Social and cultural context is important

November 5, 2011 in Question of the Week, Spotlight Answers, Which translation of the Bible do you use and why? by Burton Carley

Which translation of the Bible do you use and why? Why King James? Why not King James? How do you decide which translation/version of the Bible or other holy scriptures to use?

Translating the Latin Vulgate into the vernacular was as revolutionary in Europe as the American battle for independence. In a largely illiterate world, having the Bible read in your native tongue shifted control of scripture from the authority of church and state to the populace. It was an important prelude to the Protestant Reformation.

So John Wycliffe died a natural death but his 14th century translation was so threatening that his body was exhumed and burned. William Tyndale completed his version of the New Testament in 1526 and he too was burned for his effort to make the Bible accessible to the common people. Thus were the bloody beginnings that paved the way for the King James Version of the Bible in 1611.

In 2005 there were something in the neighborhood of 6,134 different editions of the Bible. The Bible market industry churns out for profit the Good Book with new illustrations, re-translations, and supplemental interpretations for contemporary issues. Sometimes a translation is less a translation than an argument from authority to legitimize a particular theological or political interest.

From 1611 to 2011 the scholarship about the origins of the Bible and its many adaptations has advanced as much as the evolution of the flat earth to current theories of cosmology. While the King James Version holds a special place in the English language for its beauty of expression, the scholars who translated it did not have access to the advances of biblical scholarship. The most accurate translation is found in The New Oxford Annotated Bible, Revised Standard Revision. The footnotes add much depth to understanding ancient references and words not in common usage.

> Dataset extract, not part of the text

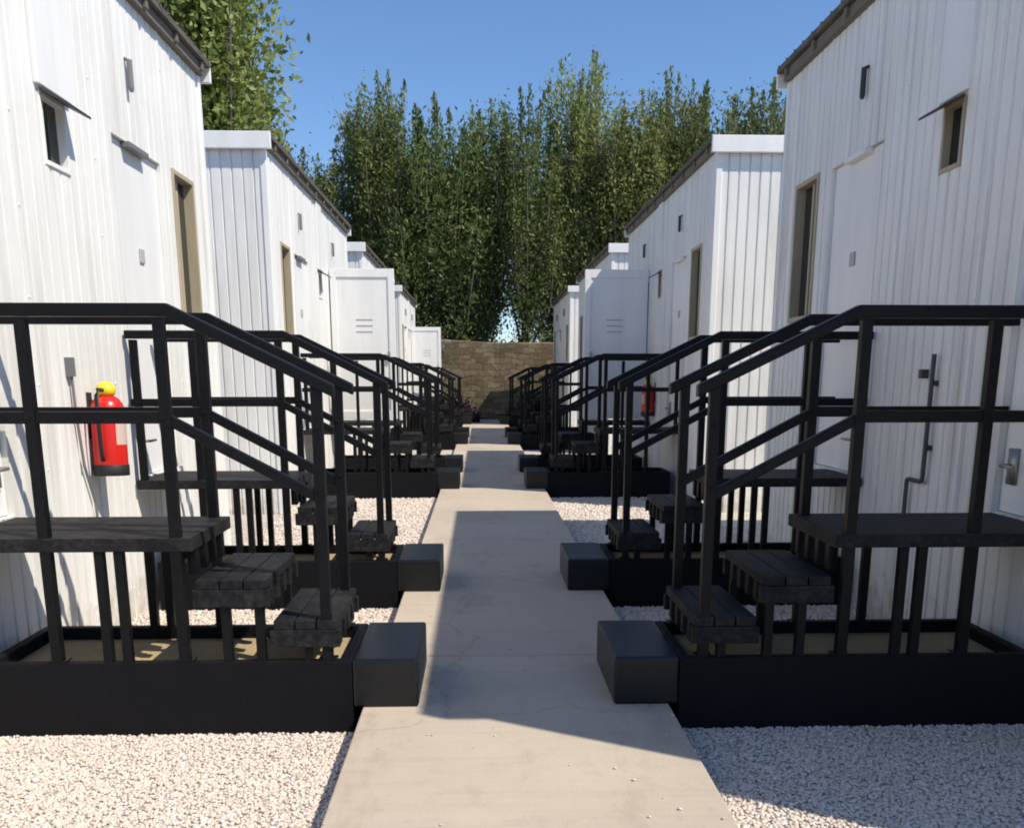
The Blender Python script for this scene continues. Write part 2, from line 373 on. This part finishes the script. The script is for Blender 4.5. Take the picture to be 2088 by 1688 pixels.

I use this version of the Bible because I believe in the study of the Bible the first task is to determine what the authors intended in the context of their social and cultural situation. For this the most accurate translation is essential. Truth only has relevance in context. Then one may enter into the biblical narrative personally to discern how it may or may not apply to our own situation.

Understanding how a book of the Bible came to us, why it was written, and how it was read in its time and context, provides the necessary background for understanding contemporary interpretation. We should never confuse what the authors brought to their text with what we bring to it.